©Der Tagesspiegel, Berlin 2006 - Konzert am
07.06.2006 in Berlin
Gut laut
Zurück zum Krach: Eric Clapton in Berlin
Von H.P. Daniels
Beiläufig kommt Eric Clapton auf die Parkbühne in der
Wuhlheide, fast unbemerkt, wäre da nicht der tosende Jubel tausender
Fans. Er trägt Turnschuhe, Jeans und eine Art Regenjacke von
unauffälliger Eleganz. Vermutlich eins von den sündhaft teuren
Designerstücken, die er so liebt. Rubbelt die Hände unter den Achseln,
grinst freundlich – klamme Finger. Wer hätte gedacht, dass es so kühl
sein könnte im Juni. Erst mal warm spielen: „Pretending“. Clapton muss
niemandem mehr etwas vormachen. Er ist so, wie er ist: Leidenschaftler
für den Blues, dessen Veröffentlichungen in den letzten Jahren immer
wieder mal etwas glattgebügelt trällerpoppig geraten snd. Sein
Familienglück daheim, nicht unbedingt der pure Stoff für den Blues, hat
der 61-jährige Gitarrengott ausgiebig auf „Back Home“ zelebriert, seinem
jüngsten Album, einer Sammlung samtiger Soul- und Reggae-Songs.
Elf Mitmusiker – Rhythmusgruppe, Keyboards, Backgroundsängerinnen, Bläser
– bilden eine massive Klangwand: sehr weiß, sehr glatt – keine
Unebenheiten. Nur die beiden Gitarristen Doyle Bramhall und Derek Trucks,
die Claptons Söhne sein könnten, hauen gelegentlich eine Schippe Dreck
drauf, Rohputz. Clapton gibt ihnen Raum zu aufregenden Soloeskapaden.

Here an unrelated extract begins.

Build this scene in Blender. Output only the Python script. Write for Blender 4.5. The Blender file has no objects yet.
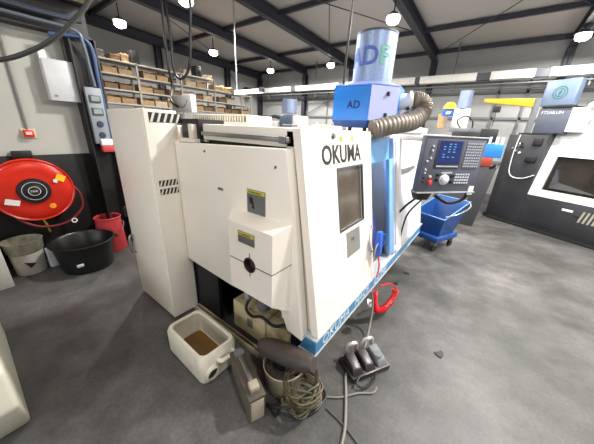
import bpy, bmesh, math, random
from mathutils import Vector, Matrix
random.seed(7)
PI = math.pi
SC = bpy.context.scene
COL = SC.collection
V = Vector

# ------------------------------------------------------------------ materials
def lin(c):
    return tuple(((x / 255) / 12.92 if x / 255 <= .04045 else ((x / 255 + .055) / 1.055) ** 2.4) for x in c)
MATS = {}
def mat(name, rgb, rough=.5, metal=0., var=.06, scale=8., bump=0., bscale=60., emit=None, es=0., dirt=None, dirtamt=0., alpha=1., trans=0.):
    if name in MATS: return MATS[name]
    m = bpy.data.materials.new(name); m.use_nodes = True
    nt = m.node_tree; b = nt.nodes['Principled BSDF']
    c = lin(rgb)
    tc = nt.nodes.new('ShaderNodeTexCoord')
    n = nt.nodes.new('ShaderNodeTexNoise'); n.inputs['Scale'].default_value = scale; n.inputs['Detail'].default_value = 5
    nt.links.new(tc.outputs['Object'], n.inputs['Vector'])
    r = nt.nodes.new('ShaderNodeValToRGB')
    r.color_ramp.elements[0].position = .3; r.color_ramp.elements[1].position = .7
    r.color_ramp.elements[0].color = tuple(max(0, x * (1 - var)) for x in c) + (1,)
    r.color_ramp.elements[1].color = tuple(min(1, x * (1 + var)) for x in c) + (1,)
    nt.links.new(n.outputs['Fac'], r.inputs['Fac'])
    out = r.outputs['Color']
    if dirt:
        n2 = nt.nodes.new('ShaderNodeTexNoise'); n2.inputs['Scale'].default_value = scale * .6; n2.inputs['Detail'].default_value = 8
        nt.links.new(tc.outputs['Object'], n2.inputs['Vector'])
        r2 = nt.nodes.new('ShaderNodeValToRGB'); r2.color_ramp.elements[0].position = .5; r2.color_ramp.elements[1].position = .75
        r2.color_ramp.elements[0].color = (0, 0, 0, 1); r2.color_ramp.elements[1].color = (dirtamt,) * 3 + (1,)
        mx = nt.nodes.new('ShaderNodeMixRGB'); mx.inputs['Color2'].default_value = lin(dirt) + (1,)
        nt.links.new(n2.outputs['Fac'], r2.inputs['Fac']); nt.links.new(r2.outputs['Color'], mx.inputs['Fac'])
        nt.links.new(out, mx.inputs['Color1']); out = mx.outputs['Color']
    nt.links.new(out, b.inputs['Base Color'])
    b.inputs['Roughness'].default_value = rough; b.inputs['Metallic'].default_value = metal
    if bump:
        n3 = nt.nodes.new('ShaderNodeTexNoise'); n3.inputs['Scale'].default_value = bscale; n3.inputs['Detail'].default_value = 4
        nt.links.new(tc.outputs['Object'], n3.inputs['Vector'])
        bp = nt.nodes.new('ShaderNodeBump'); bp.inputs['Strength'].default_value = bump; bp.inputs['Distance'].default_value = .01
        nt.links.new(n3.outputs['Fac'], bp.inputs['Height']); nt.links.new(bp.outputs['Normal'], b.inputs['Normal'])
    if emit:
        b.inputs['Emission Color'].default_value = lin(emit) + (1,); b.inputs['Emission Strength'].default_value = es
    if alpha < 1: b.inputs['Alpha'].default_value = alpha
    if trans: b.inputs['Transmission Weight'].default_value = trans
    MATS[name] = m; return m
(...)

Lustiges Spiel: Augen zu und sagen, wer da gerade spielt. Jeder von ihnen
hat seinen ganz eigenen, speziellen Ton, aber dann klingen sie plötzlich
alle wie Clapton. Nur Clapton klingt noch ein bisschen mehr nach Clapton.

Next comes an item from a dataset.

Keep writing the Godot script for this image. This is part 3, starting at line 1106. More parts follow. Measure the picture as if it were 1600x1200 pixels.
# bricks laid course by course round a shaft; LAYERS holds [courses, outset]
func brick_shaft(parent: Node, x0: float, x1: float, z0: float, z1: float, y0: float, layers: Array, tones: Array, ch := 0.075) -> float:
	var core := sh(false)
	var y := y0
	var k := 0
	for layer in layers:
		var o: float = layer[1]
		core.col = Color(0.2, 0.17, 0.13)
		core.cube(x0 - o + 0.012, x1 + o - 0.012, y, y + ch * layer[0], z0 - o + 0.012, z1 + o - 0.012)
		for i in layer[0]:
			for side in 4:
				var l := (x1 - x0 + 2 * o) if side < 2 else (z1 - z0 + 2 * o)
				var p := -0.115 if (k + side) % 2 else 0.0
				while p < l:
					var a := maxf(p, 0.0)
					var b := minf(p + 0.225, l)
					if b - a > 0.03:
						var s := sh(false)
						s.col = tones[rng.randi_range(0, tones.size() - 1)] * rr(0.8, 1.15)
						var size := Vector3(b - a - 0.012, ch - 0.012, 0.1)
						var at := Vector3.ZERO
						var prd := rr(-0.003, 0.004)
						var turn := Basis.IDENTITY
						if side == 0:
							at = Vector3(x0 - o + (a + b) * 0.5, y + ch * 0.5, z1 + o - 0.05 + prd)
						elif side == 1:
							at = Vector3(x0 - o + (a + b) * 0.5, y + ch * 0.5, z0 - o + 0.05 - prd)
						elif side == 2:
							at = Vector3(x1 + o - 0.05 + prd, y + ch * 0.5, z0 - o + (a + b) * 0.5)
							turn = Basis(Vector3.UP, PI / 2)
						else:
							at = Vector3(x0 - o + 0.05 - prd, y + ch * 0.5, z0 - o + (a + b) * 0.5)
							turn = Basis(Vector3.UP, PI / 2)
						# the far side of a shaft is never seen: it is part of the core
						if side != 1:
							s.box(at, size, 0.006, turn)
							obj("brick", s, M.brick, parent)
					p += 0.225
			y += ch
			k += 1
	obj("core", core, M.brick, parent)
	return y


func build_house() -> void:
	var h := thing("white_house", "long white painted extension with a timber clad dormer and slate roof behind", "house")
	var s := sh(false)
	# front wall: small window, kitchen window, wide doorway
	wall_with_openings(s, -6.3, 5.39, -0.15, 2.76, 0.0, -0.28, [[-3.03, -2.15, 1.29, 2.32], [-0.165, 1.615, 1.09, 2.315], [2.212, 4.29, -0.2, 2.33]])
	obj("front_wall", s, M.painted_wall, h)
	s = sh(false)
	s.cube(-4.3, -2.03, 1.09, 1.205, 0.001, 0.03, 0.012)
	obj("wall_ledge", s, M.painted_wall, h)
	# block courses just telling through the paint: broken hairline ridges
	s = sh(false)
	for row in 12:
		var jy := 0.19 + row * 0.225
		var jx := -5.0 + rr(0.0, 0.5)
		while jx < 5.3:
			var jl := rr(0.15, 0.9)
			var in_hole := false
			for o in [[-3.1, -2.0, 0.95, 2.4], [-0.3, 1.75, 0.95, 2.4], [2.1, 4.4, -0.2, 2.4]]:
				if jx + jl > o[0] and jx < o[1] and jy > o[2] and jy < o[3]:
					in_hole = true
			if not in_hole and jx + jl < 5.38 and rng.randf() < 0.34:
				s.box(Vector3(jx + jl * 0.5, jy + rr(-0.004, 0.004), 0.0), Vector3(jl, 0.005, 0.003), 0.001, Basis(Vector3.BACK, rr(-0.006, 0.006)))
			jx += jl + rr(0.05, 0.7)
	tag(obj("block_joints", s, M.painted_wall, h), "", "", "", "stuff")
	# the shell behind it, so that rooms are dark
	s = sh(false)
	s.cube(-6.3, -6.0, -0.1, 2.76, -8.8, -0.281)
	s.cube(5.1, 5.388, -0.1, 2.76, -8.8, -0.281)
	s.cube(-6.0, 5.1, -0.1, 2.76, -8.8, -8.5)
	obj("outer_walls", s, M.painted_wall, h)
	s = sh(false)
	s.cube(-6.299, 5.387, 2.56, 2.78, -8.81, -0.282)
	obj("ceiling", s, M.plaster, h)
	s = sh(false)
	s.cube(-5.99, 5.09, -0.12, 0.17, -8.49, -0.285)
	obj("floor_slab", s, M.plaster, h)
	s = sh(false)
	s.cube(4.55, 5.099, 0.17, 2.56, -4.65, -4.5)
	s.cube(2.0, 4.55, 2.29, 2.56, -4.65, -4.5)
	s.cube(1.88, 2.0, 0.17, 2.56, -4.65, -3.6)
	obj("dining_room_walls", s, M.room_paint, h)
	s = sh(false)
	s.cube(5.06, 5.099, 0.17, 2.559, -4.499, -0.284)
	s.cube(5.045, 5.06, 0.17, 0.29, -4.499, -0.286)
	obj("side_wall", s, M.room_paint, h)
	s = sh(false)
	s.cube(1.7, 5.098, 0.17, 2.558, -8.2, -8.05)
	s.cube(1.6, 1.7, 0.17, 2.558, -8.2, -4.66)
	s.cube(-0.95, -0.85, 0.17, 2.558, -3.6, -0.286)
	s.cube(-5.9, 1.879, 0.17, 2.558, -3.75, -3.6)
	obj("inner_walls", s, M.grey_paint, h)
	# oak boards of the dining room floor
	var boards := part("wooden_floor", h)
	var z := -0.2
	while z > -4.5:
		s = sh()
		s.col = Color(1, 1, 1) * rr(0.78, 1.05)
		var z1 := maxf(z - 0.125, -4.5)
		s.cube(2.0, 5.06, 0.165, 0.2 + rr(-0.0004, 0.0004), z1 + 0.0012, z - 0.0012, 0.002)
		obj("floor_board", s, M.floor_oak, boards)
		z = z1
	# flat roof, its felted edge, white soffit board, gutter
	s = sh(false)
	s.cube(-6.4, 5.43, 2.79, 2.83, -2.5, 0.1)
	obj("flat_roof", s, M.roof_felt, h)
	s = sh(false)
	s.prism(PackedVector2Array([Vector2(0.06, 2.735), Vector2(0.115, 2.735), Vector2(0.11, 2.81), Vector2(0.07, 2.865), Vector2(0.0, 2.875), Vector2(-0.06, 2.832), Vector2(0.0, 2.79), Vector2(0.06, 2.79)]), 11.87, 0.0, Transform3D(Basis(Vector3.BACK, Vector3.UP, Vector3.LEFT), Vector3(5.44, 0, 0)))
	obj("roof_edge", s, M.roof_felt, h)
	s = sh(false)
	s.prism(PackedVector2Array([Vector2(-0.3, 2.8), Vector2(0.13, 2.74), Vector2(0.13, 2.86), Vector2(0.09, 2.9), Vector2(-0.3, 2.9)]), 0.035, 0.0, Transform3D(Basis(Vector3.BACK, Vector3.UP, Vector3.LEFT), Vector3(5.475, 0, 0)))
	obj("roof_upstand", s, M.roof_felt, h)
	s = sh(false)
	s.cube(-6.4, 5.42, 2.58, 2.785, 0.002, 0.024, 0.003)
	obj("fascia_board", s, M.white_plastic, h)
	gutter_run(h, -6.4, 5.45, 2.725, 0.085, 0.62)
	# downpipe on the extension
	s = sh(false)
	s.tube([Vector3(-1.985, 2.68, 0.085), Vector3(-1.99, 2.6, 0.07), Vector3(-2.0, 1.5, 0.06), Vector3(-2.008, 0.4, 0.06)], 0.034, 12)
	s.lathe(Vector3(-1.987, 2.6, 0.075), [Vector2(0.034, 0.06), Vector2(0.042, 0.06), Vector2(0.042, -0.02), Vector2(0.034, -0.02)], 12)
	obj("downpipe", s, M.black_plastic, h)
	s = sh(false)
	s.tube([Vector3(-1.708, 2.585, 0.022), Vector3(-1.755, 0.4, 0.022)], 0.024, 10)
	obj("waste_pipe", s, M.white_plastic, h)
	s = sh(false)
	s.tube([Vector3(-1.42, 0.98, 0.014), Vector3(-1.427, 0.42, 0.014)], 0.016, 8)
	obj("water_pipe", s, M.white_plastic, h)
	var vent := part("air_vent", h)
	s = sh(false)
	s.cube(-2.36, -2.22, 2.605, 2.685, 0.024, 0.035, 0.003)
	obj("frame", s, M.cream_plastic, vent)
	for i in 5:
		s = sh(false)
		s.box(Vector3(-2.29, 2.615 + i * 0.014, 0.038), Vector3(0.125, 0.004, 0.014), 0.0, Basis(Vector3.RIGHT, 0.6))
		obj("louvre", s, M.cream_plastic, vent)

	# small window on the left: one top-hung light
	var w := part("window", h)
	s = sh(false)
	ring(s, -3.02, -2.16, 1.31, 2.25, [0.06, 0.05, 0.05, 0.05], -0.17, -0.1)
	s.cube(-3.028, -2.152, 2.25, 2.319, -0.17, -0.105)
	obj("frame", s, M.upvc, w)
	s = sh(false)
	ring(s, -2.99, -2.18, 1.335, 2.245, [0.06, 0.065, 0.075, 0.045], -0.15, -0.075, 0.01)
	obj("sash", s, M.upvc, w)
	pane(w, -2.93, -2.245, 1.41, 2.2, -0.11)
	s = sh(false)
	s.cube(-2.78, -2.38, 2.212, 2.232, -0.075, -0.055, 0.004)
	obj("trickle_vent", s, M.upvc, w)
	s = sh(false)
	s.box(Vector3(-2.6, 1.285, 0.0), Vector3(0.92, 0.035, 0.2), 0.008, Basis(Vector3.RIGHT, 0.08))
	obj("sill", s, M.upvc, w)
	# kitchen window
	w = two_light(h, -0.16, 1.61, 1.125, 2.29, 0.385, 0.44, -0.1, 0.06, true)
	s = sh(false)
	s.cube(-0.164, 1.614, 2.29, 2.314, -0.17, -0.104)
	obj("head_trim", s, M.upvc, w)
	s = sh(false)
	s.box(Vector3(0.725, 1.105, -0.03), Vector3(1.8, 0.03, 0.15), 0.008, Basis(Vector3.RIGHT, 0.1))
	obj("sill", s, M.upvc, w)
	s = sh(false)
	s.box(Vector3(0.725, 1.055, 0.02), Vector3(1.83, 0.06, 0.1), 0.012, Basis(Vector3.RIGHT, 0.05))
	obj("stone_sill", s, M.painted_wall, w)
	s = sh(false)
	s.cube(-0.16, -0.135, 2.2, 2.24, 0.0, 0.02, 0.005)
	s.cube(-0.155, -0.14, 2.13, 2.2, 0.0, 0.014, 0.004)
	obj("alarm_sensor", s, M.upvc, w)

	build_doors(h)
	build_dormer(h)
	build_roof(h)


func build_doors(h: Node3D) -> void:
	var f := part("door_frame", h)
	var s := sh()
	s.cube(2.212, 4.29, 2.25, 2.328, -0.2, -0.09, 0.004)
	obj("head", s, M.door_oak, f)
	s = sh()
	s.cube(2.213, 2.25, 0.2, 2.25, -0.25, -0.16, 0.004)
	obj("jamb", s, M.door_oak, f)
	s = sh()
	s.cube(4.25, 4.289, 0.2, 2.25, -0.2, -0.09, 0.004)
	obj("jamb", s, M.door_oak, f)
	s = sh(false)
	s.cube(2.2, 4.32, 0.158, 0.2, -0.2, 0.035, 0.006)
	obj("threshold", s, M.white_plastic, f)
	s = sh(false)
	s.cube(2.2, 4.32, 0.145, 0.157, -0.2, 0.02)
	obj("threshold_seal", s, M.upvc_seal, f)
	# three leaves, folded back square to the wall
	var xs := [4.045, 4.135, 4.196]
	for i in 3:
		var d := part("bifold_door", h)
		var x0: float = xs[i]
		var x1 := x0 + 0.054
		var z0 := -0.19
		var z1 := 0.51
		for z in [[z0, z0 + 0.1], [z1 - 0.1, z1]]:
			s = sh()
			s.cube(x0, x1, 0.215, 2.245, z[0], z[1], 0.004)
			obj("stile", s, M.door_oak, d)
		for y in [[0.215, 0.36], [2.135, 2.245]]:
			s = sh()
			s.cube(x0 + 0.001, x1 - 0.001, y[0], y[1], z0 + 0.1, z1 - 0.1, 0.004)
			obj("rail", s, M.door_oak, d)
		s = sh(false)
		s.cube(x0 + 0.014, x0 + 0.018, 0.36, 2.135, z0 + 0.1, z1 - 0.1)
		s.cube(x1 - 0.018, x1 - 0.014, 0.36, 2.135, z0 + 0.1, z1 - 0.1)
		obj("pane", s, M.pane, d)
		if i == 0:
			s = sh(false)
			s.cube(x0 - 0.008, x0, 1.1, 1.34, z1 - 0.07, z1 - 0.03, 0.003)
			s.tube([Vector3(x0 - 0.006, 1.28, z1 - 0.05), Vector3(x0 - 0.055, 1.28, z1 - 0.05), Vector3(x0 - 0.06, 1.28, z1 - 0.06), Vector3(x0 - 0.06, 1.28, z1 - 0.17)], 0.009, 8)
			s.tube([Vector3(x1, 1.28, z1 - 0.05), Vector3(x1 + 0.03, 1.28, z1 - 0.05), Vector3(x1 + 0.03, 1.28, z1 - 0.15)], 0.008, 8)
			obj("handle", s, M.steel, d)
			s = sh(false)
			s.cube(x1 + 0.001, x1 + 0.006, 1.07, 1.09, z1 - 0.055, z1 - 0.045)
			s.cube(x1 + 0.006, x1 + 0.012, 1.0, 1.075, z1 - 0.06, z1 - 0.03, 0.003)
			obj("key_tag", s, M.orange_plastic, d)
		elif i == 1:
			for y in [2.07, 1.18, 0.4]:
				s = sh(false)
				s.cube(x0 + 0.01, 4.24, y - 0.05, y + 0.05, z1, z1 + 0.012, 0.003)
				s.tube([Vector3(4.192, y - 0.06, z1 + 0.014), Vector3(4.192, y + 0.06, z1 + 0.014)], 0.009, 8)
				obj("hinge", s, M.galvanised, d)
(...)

Auch auf der akustischen Gitarre, während eines Unplugged-Intermezzos im
Sitzen. Seit der Zeit von Derek & The Dominos lieben die Fans den alten
Jimmie-Cox-Blues „Nobody Knows You When You’re Down And Out“. Auch heute
wieder. Und sie jubeln begeistert, während sehnsüchtige Bläsermelodien
von der Bühne herüberwehen, wie von einem Mississippidampfer ans Ufer.
Darüber schwebt ein bleicher Mond. „Let It Rain“, singt Clapton, aber die
Wolkenwand hat sich verzogen, während die Gitarrenwand auf der Bühne die
Dominos-Zeiten beschwört. Vor allem Derek Trucks erinnert mit seinem
Slide-Spiel immer wieder an Claptons 1971 gestorbenen Freund, Mitmusiker
und Inspirator Duane Allman.
Alles ganz schön so weit, wenn auch zwischendrin ins langweilig Gefällige
gestreckt. Aber dann passiert am Ende doch noch etwas Sensationelles: „Layla“,
der abgenudelte Klassiker, kommt in einer unerwartet furiosen Version von
der Bühne gebrettert, hart und bissig, mit drei parallel schneidenden
Gitarren. Und gleich noch „Cocaine“, ebenfalls längst totgeglaubt,
hinterhergeprügelt: aggressiv und schön. Clapton nagelt wüste Töne in den
Dämmerungshimmel und wird gesanglich zum Shouter. Danach: „Crossroads“,
die alte Cream-Nummer, die einen noch mal sehnsüchtig an die Reunion von
Clapton mit seinen alten Mitstreitern Ginger Baker und Jack Bruce vom Mai
2005 denken
lässt.
Das war dann aber doch noch ein anderes Kaliber.